Lack of record keeping
When a community hands off the responsibility for economic development to a staff and doesn’t stay involved, they often fail to require detailed records. This lies in the reflex many government leaders have not to “micromanage”. They don’t scrutinize the police patrol schedules because it would annoy the police chief, so they don’t scrutinize the call lists of the economic development staff. In fact, they often don’t even require call lists. But economic development is a different sort of government activity. Failing to require detailed records leads to the loss of time and effort. The value of economic development work lies in the lists of prospects who have been identified and called, and in what the prospects said when contacted. Those lists should be called over and over again, even if, from year to year, the people doing the contacting are different. If lists are lost, the community has to start the cold call effort over again from scratch. Not only is this is a loss of time and money, it’s also a loss of whatever tentative interest might have been created in the businesses who were contacted.
Getting suckered
A community eager – even desperate – for new business is, unfortunately, also a community vulnerable to be taken advantage of by both dreamers and schemers: people who say they are interested in bringing a business to the community but either lack the capacity to do so or people who have some questionable ulterior motive. It is not uncommon for earnest but cash-strapped entrepreneurs to approach a town seeking help for some grand business idea, thinking that the town can somehow provide the cash. Communities can waste a lot of time, and sometimes money, with such dreamers before the idea usually evaporates, as it usually does. In the worst case, the community may be foolish enough to hand over some money, which also usually evaporates. While it is always important to be open and welcoming to anyone who proposes to bring in a new business, communities must subject any such prospect to the kind of screening that a bank or a car dealership would do. There are some simple questions. Does the prospect have a written business plan with a clear set of numbers showing how much the business would cost and how and when it would make money? Do the numbers make sense? Are they similar to numbers in similar, established businesses? Most importantly, has the prospect made any kind of stake in the community? Have they purchased real estate? Can they provide a letter of credit from a bank? If they are asking for public money, will they match those funds with their own funds? What is their employment and business history? Do they have credible references (not their brother-in-law)?

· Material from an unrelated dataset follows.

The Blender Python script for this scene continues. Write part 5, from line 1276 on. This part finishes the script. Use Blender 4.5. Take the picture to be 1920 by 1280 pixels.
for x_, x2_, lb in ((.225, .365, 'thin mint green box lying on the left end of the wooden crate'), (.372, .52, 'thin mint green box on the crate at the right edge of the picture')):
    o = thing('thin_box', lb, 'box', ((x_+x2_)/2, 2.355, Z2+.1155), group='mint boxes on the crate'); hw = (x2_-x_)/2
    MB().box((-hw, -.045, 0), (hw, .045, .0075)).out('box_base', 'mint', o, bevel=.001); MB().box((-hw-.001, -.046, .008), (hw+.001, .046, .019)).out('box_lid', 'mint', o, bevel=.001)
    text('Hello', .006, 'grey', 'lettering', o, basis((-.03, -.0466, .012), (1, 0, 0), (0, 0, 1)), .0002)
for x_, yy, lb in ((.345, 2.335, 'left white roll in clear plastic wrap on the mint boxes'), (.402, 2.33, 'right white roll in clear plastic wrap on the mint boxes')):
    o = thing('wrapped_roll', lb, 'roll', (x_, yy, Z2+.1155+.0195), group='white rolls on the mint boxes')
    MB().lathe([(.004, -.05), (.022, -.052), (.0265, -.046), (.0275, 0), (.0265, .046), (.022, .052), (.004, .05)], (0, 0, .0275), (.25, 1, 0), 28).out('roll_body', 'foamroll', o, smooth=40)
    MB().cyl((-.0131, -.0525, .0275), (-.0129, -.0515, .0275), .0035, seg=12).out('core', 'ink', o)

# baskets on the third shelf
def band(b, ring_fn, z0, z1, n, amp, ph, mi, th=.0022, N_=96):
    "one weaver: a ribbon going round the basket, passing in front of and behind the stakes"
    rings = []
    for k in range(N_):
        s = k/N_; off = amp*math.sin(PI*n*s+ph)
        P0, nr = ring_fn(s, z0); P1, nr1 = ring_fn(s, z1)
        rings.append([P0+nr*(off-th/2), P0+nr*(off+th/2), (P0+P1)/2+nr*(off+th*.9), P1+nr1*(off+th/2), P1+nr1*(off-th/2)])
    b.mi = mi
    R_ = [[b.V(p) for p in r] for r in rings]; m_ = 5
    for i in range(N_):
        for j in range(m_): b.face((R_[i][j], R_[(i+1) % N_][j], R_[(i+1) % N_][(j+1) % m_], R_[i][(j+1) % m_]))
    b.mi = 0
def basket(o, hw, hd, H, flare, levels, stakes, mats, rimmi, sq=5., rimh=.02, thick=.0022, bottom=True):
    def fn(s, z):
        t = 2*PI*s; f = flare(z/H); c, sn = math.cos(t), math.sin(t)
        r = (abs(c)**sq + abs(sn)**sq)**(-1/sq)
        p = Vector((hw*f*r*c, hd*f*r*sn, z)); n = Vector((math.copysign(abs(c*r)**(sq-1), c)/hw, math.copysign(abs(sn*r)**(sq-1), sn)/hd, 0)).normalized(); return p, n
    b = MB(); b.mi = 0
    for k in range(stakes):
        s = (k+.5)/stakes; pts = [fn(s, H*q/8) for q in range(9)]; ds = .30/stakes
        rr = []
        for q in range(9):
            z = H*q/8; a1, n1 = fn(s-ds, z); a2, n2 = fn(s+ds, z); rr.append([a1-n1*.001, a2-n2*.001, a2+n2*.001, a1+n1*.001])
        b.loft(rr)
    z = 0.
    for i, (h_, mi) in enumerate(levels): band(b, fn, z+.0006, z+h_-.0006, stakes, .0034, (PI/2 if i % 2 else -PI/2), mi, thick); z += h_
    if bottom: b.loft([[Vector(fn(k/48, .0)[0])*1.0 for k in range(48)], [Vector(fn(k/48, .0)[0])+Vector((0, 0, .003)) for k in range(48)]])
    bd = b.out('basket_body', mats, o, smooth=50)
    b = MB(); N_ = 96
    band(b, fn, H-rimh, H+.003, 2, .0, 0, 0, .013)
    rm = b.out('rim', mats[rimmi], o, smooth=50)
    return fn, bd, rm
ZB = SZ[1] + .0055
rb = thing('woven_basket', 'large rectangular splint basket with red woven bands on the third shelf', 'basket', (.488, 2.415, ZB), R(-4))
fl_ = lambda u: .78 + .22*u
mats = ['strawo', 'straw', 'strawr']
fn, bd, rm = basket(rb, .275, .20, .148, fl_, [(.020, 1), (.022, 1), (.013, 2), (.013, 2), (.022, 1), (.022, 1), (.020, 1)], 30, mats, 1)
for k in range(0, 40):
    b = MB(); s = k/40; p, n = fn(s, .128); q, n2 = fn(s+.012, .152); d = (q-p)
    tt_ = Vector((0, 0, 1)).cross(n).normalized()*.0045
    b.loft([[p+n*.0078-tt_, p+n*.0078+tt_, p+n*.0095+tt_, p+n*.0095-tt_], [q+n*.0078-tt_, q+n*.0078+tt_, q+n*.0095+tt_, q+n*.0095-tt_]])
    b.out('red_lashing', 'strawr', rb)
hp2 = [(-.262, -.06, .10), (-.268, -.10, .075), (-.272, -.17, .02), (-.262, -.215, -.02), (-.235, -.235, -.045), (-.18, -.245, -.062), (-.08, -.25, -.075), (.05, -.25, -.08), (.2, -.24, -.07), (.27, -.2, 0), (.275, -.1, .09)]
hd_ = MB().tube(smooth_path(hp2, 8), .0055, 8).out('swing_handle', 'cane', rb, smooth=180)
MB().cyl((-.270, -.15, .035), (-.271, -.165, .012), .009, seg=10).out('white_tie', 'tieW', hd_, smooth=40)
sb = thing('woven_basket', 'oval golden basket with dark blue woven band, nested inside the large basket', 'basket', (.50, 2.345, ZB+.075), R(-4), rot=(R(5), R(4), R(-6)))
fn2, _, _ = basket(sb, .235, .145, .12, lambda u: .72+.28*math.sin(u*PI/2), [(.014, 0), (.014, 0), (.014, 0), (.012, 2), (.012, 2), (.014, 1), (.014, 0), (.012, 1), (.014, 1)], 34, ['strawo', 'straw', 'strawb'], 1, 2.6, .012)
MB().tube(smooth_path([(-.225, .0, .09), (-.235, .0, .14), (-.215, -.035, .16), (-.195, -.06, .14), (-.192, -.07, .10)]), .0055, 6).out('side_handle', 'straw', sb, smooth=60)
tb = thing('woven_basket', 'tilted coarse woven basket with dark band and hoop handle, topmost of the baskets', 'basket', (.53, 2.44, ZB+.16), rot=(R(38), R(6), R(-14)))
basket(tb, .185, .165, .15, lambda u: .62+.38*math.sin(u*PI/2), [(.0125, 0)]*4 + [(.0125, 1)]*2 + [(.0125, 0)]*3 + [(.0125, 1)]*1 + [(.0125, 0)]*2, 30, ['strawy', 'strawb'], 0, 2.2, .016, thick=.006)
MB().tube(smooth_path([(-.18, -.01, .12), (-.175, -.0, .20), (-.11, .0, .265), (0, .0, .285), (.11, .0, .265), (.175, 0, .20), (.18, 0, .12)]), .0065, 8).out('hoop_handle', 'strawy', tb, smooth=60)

It could be said that putting government in the business of promoting business is a good example of the phrase “strange bedfellows”. Working in the private sector and developing business is not a natural or easy function of government. Yet it can work. In the creatively destructive economy of this country, businesses are being started, expanded and re-located all the time. It is a big country. The odds of a company headquartered in Atlanta finding a small town in New England are very poor unless that small town is on the phone to that company, showing them why it makes sense to set up shop in their community. Then the odds get better. Not certain, but better. And in this economy, better is better than nothing.